● WHAT NEEDS TO BE DONE
Retype the whole listing verbatim and keep the pictures out of it.

● DATA
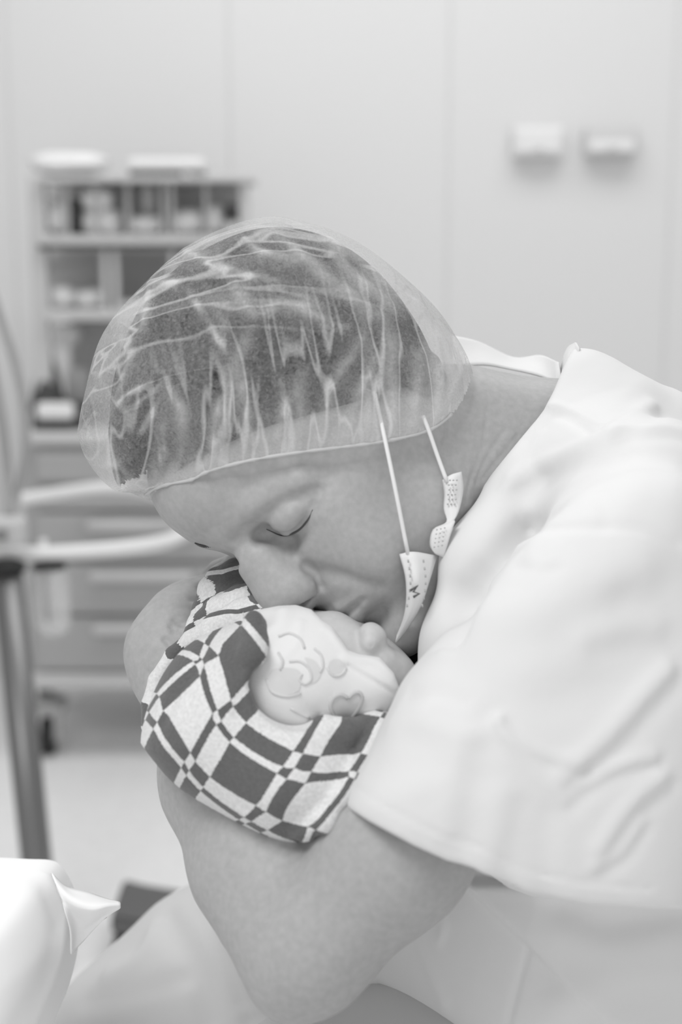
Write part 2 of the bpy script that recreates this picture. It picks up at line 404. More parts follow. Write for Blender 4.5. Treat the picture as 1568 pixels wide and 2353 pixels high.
# hand: palm, four unequal fingers round the back of the bundle, thumb from the side of the palm
B.ell(C(392, 1492, 1.0280), (.030, .034, .022), k=.02)
B.chain([(C(404, 1560, 1.0260), .0258), (C(388, 1500, 1.0320), .0255), (C(424, 1425, 1.0400), .0225), (C(470, 1378, 1.0440), .018)], k=.015)
B.ell(C(425, 1440, 1.0560), (.022, .030, .026), k=.015)
def finger(pts, r): B.chain([(C(*p), q) for p, q in zip(pts, r)], k=.004)
finger([(470, 1374, 1.0460), (508, 1330, 1.0440), (548, 1297, 1.0400), (590, 1284, 1.0280)], [.0125, .0100, .0090, .0078])
finger([(462, 1366, 1.0680), (505, 1318, 1.0700), (556, 1290, 1.0640), (612, 1296, 1.0500)], [.0120, .0098, .0090, .0078])
finger([(455, 1385, 1.0880), (505, 1345, 1.0940), (560, 1330, 1.0880), (612, 1350, 1.0730)], [.0115, .0095, .0086, .0075])
finger([(450, 1420, 1.1030), (500, 1395, 1.1120), (552, 1388, 1.1080), (596, 1405, 1.0960)], [.0105, .0085, .0076, .0066])
finger([(408, 1530, 1.0130), (440, 1480, 1.0060), (484, 1450, 1.0080), (520, 1440, 1.0180)], [.0165, .0125, .0102, .0086])
# far arm passing under the bundle
B.chain([(C(1300, 1330, 1.17), .050), (C(1150, 1700, 1.20), .044), (C(1050, 1960, 1.16), .038), (C(850, 1900, 1.10), .036), (C(640, 1760, 1.06), .028), (C(590, 1700, 1.05), .026)], k=.02)
B.ell(C(560, 1640, 1.045), (.028, .034, .016), k=.015)
for i, (dx, ln) in enumerate([(-34, 90), (-12, 105), (12, 98), (34, 76)]):
    finger([(550+dx, 1610, 1.045), (540+dx*1.2, 1610-ln*.6, 1.05), (535+dx*1.25, 1610-ln, 1.045)], [.0095, .0085, .007])
finger([(590, 1660, 1.04), (625, 1630, 1.03), (640, 1600, 1.02)], [.012, .010, .008])
# creases
B.ridge([(776, 1398), (802, 1386), (824, 1374)], 4, 1.2); B.ridge([(814, 1424), (826, 1408), (836, 1392)], 4, 1.4)
B.ridge([(786, 1420), (800, 1408), (816, 1394), (832, 1380)], 2.0, -3.4); B.ridge([(845, 1420), (862, 1412), (880, 1398)], 6, -2.5)
B.ridge(LASH, 2.6, -2.2)
B.ridge([(540, 1238), (580, 1212), (630, 1170), (690, 1138), (728, 1128)], 4.5, -2.4)
B.ridge([(722, 1160), (735, 1140), (738, 1125)], 3.5, -1.4)
B.ridge([(590, 1215), (605, 1225)], 7, -3.5)
B.ridge([(570, 1160), (620, 1130), (690, 1105)], 9, 2.0)
B.ridge([(588, 1232), (630, 1243), (680, 1240), (720, 1215)], 5, -1.0)
for pl in ([(1120, 935), (1116, 985), (1110, 1030)], [(1160, 990), (1120, 1050), (1095, 1110)], [(1190, 1000), (1150, 1050), (1110, 1100)], [(1100, 1050), (1080, 1110), (1068, 1150)]):
    B.ridge(pl, 1.6, -.7)
for pl in ([(395, 1440), (410, 1460), (424, 1475)], [(402, 1425), (420, 1440), (432, 1452)], [(440, 1378), (455, 1380), (466, 1384)], [(380, 1470), (396, 1484), (412, 1500)]):
    B.ridge(pl, 2.2, -1.5)
B.ridge([(462, 1352), (500, 1322), (545, 1296)], 3, -2.2); B.ridge([(505, 1300), (512, 1312), (520, 1322)], 2.5, -1.2); B.ridge([(340, 1545), (350, 1562), (372, 1575)], 2.5, -1.0)
body, BV, BQ = sculpt_obj('body', B, .0015, M['skin'], man)

# ------------------------------------------------------------------ hair
hair_out = [(252, 1000), (268, 860), (330, 705), (450, 592), (600, 530), (740, 545), (860, 620), (955, 740), (1005, 850), (1025, 930), (940, 985), (800, 1010), (600, 1060), (430, 1130), (330, 1150), (270, 1110)]
Hs = Sculpt(); f_, lo_, hi_ = inflate(hair_out, .992, .082, (620, 850), n=2.1); Hs.fn(f_, lo_, hi_)
fg, lg, ug = inflate(hair_out, .992, .10, (620, 850), n=2.1, grow=.004); Hs.fn(lambda P: np.maximum(B(P, .03)-.0055, fg(P)), lg, ug, .006)
hp = HS(370, 1124, 0); hq = HS(1000, 962, 0); hd = (hq-hp)/np.linalg.norm(hq-hp); hn = np.cross(hd, SD); hn = hn/np.linalg.norm(hn)
if hn[1] > 0: hn = -hn
Hs.fn(lambda P: (P-hp)@hn - .003*np.sin(np.clip(((P-hp)@hd)/.18, 0, 1)*math.pi), lo_, hi_, .006, 'clip')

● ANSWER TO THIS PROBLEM
Write part 2 of the bpy script that recreates this picture. It picks up at line 404. More parts follow. Write for Blender 4.5. Treat the picture as 1568 pixels wide and 2353 pixels high.
# hand: palm, four unequal fingers round the back of the bundle, thumb from the side of the palm
B.ell(C(392, 1492, 1.0280), (.030, .034, .022), k=.02)
B.chain([(C(404, 1560, 1.0260), .0258), (C(388, 1500, 1.0320), .0255), (C(424, 1425, 1.0400), .0225), (C(470, 1378, 1.0440), .018)], k=.015)
B.ell(C(425, 1440, 1.0560), (.022, .030, .026), k=.015)
def finger(pts, r): B.chain([(C(*p), q) for p, q in zip(pts, r)], k=.004)
finger([(470, 1374, 1.0460), (508, 1330, 1.0440), (548, 1297, 1.0400), (590, 1284, 1.0280)], [.0125, .0100, .0090, .0078])
finger([(462, 1366, 1.0680), (505, 1318, 1.0700), (556, 1290, 1.0640), (612, 1296, 1.0500)], [.0120, .0098, .0090, .0078])
finger([(455, 1385, 1.0880), (505, 1345, 1.0940), (560, 1330, 1.0880), (612, 1350, 1.0730)], [.0115, .0095, .0086, .0075])
finger([(450, 1420, 1.1030), (500, 1395, 1.1120), (552, 1388, 1.1080), (596, 1405, 1.0960)], [.0105, .0085, .0076, .0066])
finger([(408, 1530, 1.0130), (440, 1480, 1.0060), (484, 1450, 1.0080), (520, 1440, 1.0180)], [.0165, .0125, .0102, .0086])
# far arm passing under the bundle
B.chain([(C(1300, 1330, 1.17), .050), (C(1150, 1700, 1.20), .044), (C(1050, 1960, 1.16), .038), (C(850, 1900, 1.10), .036), (C(640, 1760, 1.06), .028), (C(590, 1700, 1.05), .026)], k=.02)
B.ell(C(560, 1640, 1.045), (.028, .034, .016), k=.015)
for i, (dx, ln) in enumerate([(-34, 90), (-12, 105), (12, 98), (34, 76)]):
    finger([(550+dx, 1610, 1.045), (540+dx*1.2, 1610-ln*.6, 1.05), (535+dx*1.25, 1610-ln, 1.045)], [.0095, .0085, .007])
finger([(590, 1660, 1.04), (625, 1630, 1.03), (640, 1600, 1.02)], [.012, .010, .008])
# creases
B.ridge([(776, 1398), (802, 1386), (824, 1374)], 4, 1.2); B.ridge([(814, 1424), (826, 1408), (836, 1392)], 4, 1.4)
B.ridge([(786, 1420), (800, 1408), (816, 1394), (832, 1380)], 2.0, -3.4); B.ridge([(845, 1420), (862, 1412), (880, 1398)], 6, -2.5)
B.ridge(LASH, 2.6, -2.2)
B.ridge([(540, 1238), (580, 1212), (630, 1170), (690, 1138), (728, 1128)], 4.5, -2.4)
B.ridge([(722, 1160), (735, 1140), (738, 1125)], 3.5, -1.4)
B.ridge([(590, 1215), (605, 1225)], 7, -3.5)
B.ridge([(570, 1160), (620, 1130), (690, 1105)], 9, 2.0)
B.ridge([(588, 1232), (630, 1243), (680, 1240), (720, 1215)], 5, -1.0)
for pl in ([(1120, 935), (1116, 985), (1110, 1030)], [(1160, 990), (1120, 1050), (1095, 1110)], [(1190, 1000), (1150, 1050), (1110, 1100)], [(1100, 1050), (1080, 1110), (1068, 1150)]):
    B.ridge(pl, 1.6, -.7)
for pl in ([(395, 1440), (410, 1460), (424, 1475)], [(402, 1425), (420, 1440), (432, 1452)], [(440, 1378), (455, 1380), (466, 1384)], [(380, 1470), (396, 1484), (412, 1500)]):
    B.ridge(pl, 2.2, -1.5)
B.ridge([(462, 1352), (500, 1322), (545, 1296)], 3, -2.2); B.ridge([(505, 1300), (512, 1312), (520, 1322)], 2.5, -1.2); B.ridge([(340, 1545), (350, 1562), (372, 1575)], 2.5, -1.0)
body, BV, BQ = sculpt_obj('body', B, .0015, M['skin'], man)

# ------------------------------------------------------------------ hair
hair_out = [(252, 1000), (268, 860), (330, 705), (450, 592), (600, 530), (740, 545), (860, 620), (955, 740), (1005, 850), (1025, 930), (940, 985), (800, 1010), (600, 1060), (430, 1130), (330, 1150), (270, 1110)]
Hs = Sculpt(); f_, lo_, hi_ = inflate(hair_out, .992, .082, (620, 850), n=2.1); Hs.fn(f_, lo_, hi_)
fg, lg, ug = inflate(hair_out, .992, .10, (620, 850), n=2.1, grow=.004); Hs.fn(lambda P: np.maximum(B(P, .03)-.0055, fg(P)), lg, ug, .006)
hp = HS(370, 1124, 0); hq = HS(1000, 962, 0); hd = (hq-hp)/np.linalg.norm(hq-hp); hn = np.cross(hd, SD); hn = hn/np.linalg.norm(hn)
if hn[1] > 0: hn = -hn
Hs.fn(lambda P: (P-hp)@hn - .003*np.sin(np.clip(((P-hp)@hd)/.18, 0, 1)*math.pi), lo_, hi_, .006, 'clip')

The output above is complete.